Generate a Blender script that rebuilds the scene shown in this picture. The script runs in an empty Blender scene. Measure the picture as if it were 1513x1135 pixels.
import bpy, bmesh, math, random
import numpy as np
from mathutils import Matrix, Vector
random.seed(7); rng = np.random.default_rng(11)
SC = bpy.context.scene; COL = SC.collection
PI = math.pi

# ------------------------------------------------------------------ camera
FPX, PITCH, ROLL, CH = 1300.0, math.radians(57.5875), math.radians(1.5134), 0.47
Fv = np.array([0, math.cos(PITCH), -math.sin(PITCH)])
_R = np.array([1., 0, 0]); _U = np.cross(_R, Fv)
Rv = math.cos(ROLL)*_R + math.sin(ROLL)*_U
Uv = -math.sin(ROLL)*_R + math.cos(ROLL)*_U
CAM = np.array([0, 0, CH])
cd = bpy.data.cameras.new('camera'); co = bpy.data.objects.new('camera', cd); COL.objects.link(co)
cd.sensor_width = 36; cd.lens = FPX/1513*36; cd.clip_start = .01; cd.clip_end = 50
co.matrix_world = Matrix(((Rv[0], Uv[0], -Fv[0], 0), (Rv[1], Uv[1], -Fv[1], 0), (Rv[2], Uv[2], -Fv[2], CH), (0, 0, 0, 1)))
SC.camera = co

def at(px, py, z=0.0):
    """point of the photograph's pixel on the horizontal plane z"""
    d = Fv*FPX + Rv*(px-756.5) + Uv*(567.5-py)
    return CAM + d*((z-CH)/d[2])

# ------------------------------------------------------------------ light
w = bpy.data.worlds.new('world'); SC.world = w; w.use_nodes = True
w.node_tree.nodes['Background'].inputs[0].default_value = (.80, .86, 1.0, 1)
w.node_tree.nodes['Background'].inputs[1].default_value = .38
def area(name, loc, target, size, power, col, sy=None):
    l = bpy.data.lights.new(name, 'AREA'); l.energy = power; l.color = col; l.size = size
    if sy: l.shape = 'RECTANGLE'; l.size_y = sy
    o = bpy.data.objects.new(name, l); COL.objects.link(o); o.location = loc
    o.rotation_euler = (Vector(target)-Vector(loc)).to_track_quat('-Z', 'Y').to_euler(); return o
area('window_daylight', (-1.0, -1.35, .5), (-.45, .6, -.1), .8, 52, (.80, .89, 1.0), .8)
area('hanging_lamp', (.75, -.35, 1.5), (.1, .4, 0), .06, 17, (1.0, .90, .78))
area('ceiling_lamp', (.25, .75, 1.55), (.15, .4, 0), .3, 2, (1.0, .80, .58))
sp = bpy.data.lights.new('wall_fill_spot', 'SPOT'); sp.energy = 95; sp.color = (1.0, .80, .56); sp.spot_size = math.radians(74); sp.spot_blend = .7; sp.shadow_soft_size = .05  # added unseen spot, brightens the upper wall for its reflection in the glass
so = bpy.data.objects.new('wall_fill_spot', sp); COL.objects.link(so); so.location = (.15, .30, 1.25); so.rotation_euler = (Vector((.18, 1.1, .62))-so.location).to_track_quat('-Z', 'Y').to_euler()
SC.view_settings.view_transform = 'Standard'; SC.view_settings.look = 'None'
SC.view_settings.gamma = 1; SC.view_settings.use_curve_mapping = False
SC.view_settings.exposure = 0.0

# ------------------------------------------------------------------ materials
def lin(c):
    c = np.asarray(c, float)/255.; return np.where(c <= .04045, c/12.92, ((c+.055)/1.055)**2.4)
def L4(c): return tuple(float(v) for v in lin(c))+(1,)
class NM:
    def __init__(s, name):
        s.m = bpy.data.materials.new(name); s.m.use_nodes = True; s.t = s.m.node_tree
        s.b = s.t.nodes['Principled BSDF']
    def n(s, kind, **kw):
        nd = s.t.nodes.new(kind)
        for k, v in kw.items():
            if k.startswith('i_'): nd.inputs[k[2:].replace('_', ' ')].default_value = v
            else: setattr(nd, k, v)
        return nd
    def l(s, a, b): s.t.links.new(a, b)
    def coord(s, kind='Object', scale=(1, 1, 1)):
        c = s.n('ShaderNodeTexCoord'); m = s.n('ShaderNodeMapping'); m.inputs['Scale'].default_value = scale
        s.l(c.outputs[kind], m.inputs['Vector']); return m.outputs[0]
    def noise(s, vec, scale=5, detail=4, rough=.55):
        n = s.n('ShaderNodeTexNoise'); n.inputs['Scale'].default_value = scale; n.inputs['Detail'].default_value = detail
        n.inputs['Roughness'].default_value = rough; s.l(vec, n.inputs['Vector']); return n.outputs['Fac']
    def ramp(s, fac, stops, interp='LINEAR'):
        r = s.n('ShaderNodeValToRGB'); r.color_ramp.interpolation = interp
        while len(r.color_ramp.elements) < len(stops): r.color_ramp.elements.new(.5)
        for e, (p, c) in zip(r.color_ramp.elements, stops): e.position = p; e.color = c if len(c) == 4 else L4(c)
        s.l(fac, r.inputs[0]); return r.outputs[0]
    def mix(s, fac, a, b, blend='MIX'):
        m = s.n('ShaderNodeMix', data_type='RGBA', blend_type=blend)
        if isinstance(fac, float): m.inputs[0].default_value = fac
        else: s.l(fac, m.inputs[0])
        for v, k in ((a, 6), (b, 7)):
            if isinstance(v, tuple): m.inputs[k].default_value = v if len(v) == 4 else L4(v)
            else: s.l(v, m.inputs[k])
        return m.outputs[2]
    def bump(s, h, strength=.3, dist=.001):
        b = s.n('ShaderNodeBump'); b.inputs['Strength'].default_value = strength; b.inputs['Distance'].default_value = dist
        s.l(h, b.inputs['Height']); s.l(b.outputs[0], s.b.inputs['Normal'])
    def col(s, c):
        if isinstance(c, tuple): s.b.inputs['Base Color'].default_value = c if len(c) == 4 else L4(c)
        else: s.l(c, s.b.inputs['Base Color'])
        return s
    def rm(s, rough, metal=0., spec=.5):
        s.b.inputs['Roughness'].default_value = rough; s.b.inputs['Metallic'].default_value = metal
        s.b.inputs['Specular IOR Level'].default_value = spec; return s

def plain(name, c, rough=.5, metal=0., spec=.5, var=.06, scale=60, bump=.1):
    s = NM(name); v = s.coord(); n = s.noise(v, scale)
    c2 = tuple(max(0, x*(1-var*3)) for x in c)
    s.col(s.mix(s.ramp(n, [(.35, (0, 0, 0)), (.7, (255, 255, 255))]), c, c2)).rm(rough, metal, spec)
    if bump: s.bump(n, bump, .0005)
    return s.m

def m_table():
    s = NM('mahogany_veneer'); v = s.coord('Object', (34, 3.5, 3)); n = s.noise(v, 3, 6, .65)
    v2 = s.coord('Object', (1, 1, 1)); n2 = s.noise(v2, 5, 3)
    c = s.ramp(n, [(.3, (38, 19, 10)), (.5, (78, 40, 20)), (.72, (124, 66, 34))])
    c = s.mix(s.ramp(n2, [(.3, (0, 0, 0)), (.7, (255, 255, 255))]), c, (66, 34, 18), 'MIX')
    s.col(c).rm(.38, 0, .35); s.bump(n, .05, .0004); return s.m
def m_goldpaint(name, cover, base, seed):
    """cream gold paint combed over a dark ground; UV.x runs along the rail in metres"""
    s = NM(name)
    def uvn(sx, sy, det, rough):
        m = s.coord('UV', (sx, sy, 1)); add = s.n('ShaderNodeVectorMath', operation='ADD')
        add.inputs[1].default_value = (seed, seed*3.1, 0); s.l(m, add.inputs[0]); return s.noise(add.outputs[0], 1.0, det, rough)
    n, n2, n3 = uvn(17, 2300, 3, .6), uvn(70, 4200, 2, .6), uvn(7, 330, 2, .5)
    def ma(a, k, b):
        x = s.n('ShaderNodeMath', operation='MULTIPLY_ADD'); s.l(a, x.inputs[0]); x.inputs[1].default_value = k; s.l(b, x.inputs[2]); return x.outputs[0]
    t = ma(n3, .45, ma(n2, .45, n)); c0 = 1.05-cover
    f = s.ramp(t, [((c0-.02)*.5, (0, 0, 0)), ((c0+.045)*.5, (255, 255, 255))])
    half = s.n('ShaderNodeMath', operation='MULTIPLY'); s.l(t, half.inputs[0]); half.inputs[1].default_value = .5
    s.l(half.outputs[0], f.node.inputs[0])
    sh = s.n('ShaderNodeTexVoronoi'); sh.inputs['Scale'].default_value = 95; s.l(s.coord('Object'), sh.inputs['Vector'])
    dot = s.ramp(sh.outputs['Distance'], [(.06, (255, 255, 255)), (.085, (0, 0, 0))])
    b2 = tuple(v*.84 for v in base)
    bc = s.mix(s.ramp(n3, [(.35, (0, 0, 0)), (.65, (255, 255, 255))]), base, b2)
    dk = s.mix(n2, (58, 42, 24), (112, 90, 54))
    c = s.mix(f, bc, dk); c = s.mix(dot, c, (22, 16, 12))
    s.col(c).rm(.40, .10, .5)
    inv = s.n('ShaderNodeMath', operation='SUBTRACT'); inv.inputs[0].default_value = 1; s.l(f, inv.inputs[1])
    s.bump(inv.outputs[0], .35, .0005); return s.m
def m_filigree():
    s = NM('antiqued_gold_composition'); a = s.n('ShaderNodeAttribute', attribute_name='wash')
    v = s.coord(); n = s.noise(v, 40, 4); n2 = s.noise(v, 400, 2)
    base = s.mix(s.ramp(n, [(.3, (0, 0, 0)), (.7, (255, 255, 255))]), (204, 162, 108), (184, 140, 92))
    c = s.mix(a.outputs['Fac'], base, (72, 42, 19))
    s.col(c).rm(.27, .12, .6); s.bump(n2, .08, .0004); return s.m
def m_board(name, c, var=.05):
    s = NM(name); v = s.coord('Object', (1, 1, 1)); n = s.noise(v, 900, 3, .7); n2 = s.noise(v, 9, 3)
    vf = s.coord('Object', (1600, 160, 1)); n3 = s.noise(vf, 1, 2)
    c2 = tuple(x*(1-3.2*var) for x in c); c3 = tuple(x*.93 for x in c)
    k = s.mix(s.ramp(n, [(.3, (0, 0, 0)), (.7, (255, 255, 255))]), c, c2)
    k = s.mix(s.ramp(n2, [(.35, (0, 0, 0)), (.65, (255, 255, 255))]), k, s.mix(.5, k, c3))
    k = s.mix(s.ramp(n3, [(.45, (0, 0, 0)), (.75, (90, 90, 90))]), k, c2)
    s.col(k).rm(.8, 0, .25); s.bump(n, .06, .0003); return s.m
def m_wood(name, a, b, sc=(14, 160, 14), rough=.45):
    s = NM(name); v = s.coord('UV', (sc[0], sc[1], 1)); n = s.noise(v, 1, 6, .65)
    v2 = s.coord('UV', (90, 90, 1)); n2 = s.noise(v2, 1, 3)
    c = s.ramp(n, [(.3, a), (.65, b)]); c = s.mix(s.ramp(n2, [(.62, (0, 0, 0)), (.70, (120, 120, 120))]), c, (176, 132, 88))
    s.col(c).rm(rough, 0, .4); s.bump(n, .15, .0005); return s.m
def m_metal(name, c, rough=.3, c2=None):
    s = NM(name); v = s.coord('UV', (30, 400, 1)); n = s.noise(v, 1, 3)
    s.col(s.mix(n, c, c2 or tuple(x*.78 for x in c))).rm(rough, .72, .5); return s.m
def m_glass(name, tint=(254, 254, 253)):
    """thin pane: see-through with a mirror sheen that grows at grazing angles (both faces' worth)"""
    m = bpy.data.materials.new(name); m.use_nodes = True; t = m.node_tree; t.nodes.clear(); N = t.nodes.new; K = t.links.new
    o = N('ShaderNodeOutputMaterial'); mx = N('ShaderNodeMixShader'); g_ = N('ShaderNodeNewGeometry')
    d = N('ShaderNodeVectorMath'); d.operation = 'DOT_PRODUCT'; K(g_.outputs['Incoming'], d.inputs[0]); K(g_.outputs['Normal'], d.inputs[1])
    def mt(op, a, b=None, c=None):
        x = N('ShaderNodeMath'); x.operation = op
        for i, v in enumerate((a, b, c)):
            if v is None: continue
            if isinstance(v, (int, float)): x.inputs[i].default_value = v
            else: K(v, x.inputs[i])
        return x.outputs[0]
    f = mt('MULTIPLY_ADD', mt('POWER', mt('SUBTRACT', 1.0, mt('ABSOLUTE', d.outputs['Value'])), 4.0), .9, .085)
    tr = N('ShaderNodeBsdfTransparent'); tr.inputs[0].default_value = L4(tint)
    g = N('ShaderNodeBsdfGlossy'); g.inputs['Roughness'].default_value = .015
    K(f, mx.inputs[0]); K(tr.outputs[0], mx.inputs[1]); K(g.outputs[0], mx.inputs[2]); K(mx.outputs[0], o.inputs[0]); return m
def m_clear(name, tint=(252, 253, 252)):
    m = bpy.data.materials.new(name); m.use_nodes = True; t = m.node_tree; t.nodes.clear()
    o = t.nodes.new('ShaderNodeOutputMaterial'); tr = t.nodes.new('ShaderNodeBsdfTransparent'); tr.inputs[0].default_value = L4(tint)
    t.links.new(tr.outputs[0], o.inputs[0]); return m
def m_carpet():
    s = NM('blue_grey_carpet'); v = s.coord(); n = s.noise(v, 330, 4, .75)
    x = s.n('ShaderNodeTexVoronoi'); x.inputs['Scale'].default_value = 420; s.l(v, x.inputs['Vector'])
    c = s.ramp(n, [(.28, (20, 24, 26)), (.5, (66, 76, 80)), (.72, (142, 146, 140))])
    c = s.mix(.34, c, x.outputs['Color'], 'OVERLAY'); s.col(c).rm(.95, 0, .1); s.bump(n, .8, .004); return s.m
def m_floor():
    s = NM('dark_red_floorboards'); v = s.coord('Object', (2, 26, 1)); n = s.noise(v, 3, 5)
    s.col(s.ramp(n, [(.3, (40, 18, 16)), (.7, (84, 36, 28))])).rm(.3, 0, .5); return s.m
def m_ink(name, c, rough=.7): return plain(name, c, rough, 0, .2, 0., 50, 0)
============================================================
» **Exercise instructions**: All lines above from the one containing "v = s.coord(); n = s.noise(v, 40, 4);" to the one containing "c = s.mix(a.outputs['Fac'], base, (72, 42, 19))" must be repeated exactly, both lines included, and no others.

» **Response**:
    v = s.coord(); n = s.noise(v, 40, 4); n2 = s.noise(v, 400, 2)
    base = s.mix(s.ramp(n, [(.3, (0, 0, 0)), (.7, (255, 255, 255))]), (204, 162, 108), (184, 140, 92))
    c = s.mix(a.outputs['Fac'], base, (72, 42, 19))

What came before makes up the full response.